Thursday 31 January 2013

Further thoughts from the swimming pool

I seem to do a lot of my critical thinking while flogging up and down the pool for 1000m.  Today, I was thinking about the jar of marmalade I gave my friend Lisa.  I thought about how making marmalade is important to me, because my husband, Jim, eats a lot of sweet stuff and I think home-made marmalade is more nutritious, tastes better and has fewer additives than shop jam.  I have an emotional attachment to the process of making marmalade for this reason. 

Then I realised that my work is much more successful to me, and more appealing to others, when I have this emotional content in my work.  And it is emotional content by drawing objects that relate to my family in some way.  The pomegranates do not have this emotional input from me.  Therefore this is why the artwork with them has been so hard, and so unsuccessful. 

Tomorrow I will start more drawing.  I have been out and bought more seville oranges (this is the last week of the season), and will draw them in various different ways, along with the maslin pan, squeezer, wooden spoons, sugar etc.  Then I get to make the third batch of marmalade this year(!).  The process of making marmalade is laborious, repetitive hand work, and this fits with my degree essay about getting into "flow" via repetitive movement, this strange link of hand and brain, and the state of contentment that this brings mentally.  I can see coloured backgrounds, made by using pencils/paint in the same fine cutting movement that I use when chopping the peel, line drawings of the squeezed oranges, freely drawn oranges, the pans and the spoons.  Drawn singly and in groups.  And all the time I have the link with the peace, joy and contentment of the domestic environment.  Doing things that are slow and laborious, simply for the benefit of my husband and me.  The contentment of being "glad to be home" after being away for a year.  Having the simple pleasures of being able to use utensils that I have had for many years, the familiarity of handling well used tools.  And maybe once I have drawn many, many times, I will get this state of flow when I am handling paints, pencils and art materials, just like I do when in the kitchen.

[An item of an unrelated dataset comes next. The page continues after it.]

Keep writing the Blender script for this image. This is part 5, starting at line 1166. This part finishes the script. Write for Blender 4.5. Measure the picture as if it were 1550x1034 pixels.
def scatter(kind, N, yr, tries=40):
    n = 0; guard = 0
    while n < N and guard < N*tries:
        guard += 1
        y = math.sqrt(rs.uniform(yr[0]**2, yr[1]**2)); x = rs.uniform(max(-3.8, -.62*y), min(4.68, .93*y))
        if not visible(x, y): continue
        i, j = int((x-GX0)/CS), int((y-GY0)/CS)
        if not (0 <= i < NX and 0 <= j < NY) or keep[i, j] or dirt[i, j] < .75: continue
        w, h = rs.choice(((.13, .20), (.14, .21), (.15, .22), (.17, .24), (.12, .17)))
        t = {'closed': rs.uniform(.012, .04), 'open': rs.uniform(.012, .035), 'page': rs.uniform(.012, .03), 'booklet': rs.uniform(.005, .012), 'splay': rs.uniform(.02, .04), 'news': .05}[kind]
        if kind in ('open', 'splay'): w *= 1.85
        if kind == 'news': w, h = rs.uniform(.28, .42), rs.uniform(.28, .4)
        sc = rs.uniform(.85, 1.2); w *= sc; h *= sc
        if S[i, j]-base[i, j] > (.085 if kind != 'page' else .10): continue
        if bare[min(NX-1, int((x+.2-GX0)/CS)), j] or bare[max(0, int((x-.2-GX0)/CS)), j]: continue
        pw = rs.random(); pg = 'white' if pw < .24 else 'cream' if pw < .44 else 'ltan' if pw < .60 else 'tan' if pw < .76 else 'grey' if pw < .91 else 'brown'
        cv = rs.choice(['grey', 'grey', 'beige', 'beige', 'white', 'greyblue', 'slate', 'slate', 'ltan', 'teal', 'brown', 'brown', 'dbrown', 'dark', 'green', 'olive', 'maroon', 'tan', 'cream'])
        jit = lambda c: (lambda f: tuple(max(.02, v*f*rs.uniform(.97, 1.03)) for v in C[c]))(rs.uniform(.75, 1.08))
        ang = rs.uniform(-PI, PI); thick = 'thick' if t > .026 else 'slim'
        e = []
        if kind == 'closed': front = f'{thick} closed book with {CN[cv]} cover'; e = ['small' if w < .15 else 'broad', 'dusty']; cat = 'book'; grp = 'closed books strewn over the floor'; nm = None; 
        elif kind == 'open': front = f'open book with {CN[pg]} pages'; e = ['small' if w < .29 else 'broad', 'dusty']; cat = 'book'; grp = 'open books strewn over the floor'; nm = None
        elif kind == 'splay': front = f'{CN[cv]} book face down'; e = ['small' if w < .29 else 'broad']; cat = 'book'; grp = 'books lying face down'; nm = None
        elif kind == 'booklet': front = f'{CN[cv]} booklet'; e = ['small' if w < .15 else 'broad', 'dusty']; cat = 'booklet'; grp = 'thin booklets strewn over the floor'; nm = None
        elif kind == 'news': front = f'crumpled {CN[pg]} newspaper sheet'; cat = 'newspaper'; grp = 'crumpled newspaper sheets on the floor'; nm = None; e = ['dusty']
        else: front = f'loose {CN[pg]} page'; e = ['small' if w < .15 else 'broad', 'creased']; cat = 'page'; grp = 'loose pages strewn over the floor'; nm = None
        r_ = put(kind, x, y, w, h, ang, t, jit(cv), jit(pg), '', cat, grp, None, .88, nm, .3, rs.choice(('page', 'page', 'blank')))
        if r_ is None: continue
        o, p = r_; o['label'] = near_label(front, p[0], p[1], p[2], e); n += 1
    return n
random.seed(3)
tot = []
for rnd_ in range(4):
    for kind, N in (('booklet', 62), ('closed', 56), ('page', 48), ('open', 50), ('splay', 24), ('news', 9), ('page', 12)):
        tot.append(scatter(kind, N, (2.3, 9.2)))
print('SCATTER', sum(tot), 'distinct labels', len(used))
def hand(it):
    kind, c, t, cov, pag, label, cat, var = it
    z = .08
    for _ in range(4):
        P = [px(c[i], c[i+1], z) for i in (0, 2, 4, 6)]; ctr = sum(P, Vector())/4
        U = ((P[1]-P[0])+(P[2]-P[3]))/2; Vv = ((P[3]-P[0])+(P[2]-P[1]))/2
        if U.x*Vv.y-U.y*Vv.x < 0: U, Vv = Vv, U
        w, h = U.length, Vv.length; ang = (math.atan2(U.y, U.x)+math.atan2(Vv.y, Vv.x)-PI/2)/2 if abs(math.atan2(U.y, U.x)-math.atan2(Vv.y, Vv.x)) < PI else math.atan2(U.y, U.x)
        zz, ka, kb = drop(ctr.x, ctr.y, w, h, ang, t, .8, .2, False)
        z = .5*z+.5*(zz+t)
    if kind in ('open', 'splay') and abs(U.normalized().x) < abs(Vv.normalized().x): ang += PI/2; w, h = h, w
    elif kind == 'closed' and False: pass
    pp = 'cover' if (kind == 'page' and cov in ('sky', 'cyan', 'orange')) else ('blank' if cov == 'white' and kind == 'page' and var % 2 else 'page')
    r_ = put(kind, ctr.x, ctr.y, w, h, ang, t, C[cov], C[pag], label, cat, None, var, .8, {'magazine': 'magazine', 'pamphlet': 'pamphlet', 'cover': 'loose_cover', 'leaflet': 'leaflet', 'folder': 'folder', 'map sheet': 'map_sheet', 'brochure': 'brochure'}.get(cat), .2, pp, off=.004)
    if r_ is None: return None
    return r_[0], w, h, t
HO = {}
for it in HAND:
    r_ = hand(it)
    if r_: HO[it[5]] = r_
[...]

I always find the creative state to be quite fraught at times, but last week was the first time that I was so frustrated and upset that I was thinking about jacking in the course and walking away from it.  This morning at the pool, I worked out how to get to that state of peace, joy and contentment, when doing my college work, by identifying the subject that gives me the emotional attachment that takes my work to a higher level.